══ Data segment ══

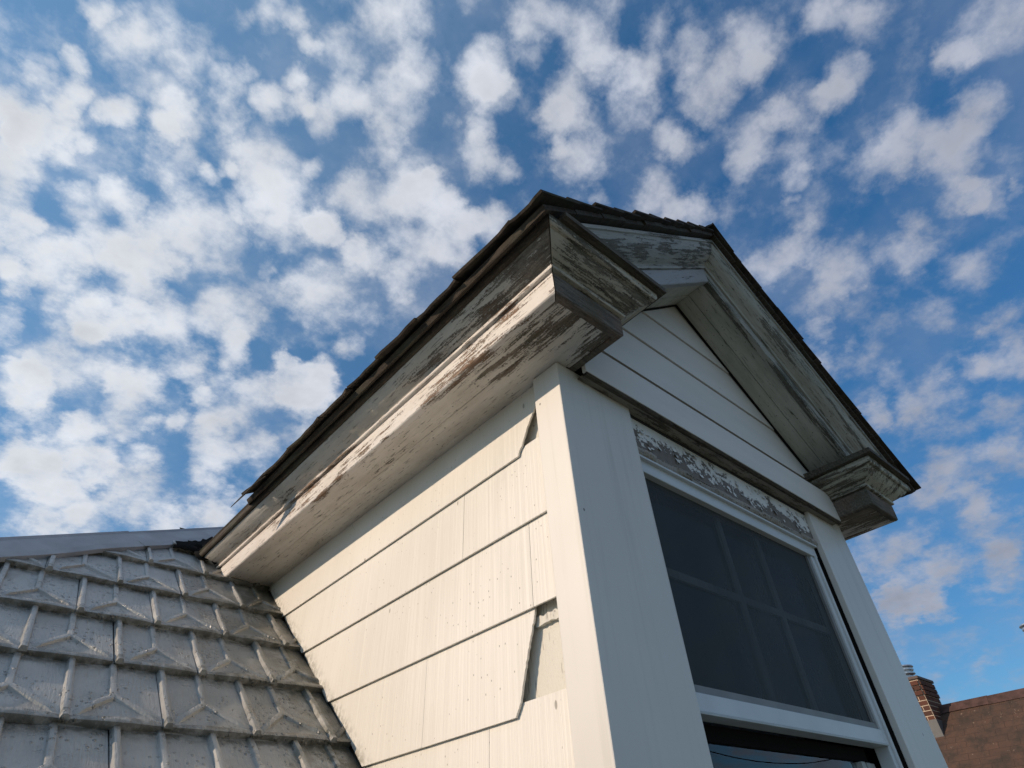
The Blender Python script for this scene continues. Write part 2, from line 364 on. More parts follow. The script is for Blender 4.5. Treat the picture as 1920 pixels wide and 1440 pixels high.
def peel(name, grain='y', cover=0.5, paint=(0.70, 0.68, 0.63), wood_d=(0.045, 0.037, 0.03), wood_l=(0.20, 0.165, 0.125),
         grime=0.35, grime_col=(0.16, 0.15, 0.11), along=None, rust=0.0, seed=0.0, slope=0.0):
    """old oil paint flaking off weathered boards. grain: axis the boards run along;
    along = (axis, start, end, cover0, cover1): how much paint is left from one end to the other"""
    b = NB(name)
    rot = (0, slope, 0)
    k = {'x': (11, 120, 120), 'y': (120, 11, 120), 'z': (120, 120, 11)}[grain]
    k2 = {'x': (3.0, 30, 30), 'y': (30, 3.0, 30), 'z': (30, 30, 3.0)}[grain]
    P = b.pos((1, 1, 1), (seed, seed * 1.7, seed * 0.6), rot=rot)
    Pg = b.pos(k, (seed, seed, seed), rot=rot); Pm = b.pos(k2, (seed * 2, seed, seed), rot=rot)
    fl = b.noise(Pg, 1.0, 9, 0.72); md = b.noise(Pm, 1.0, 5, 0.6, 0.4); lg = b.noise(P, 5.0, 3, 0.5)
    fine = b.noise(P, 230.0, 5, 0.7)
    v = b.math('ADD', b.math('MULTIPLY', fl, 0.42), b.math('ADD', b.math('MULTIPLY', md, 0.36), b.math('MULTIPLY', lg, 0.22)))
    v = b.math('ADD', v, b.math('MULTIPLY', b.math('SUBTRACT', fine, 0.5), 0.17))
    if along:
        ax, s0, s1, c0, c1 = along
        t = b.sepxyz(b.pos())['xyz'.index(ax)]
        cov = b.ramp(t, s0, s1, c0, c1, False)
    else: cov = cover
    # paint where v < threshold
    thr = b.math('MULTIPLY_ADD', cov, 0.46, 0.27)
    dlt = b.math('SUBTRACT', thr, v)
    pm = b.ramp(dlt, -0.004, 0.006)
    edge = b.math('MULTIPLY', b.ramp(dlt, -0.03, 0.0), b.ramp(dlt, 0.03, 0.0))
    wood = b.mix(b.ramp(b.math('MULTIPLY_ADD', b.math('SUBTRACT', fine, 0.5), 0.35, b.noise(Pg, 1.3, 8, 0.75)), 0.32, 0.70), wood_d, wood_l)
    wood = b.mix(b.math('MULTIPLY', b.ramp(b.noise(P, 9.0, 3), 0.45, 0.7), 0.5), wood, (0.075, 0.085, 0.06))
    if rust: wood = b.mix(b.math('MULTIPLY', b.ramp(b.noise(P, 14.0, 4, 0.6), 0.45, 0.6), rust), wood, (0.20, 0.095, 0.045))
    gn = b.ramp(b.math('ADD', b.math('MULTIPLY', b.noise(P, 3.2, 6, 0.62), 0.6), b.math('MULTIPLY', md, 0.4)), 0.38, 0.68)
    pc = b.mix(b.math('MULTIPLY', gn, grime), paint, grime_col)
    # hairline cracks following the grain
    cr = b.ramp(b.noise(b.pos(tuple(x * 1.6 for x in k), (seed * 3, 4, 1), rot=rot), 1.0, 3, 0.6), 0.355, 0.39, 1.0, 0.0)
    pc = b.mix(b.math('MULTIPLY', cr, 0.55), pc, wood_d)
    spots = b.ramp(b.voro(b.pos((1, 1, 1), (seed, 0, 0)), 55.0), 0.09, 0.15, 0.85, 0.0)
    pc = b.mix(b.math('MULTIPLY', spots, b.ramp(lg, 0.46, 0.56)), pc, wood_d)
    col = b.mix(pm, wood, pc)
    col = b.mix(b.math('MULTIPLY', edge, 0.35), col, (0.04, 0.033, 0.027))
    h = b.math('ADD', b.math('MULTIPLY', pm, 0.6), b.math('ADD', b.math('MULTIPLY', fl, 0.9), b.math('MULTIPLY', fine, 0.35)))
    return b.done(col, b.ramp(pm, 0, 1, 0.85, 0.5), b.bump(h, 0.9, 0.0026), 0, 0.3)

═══

__Exercise details__: Which lines in the listing above hold the word "from"? Show each of them.

__Solution to this problem__:
The Blender Python script for this scene continues. Write part 2, from line 364 on. More parts follow. The script is for Blender 4.5. Treat the picture as 1920 pixels wide and 1440 pixels high.
    along = (axis, start, end, cover0, cover1): how much paint is left from one end to the other"""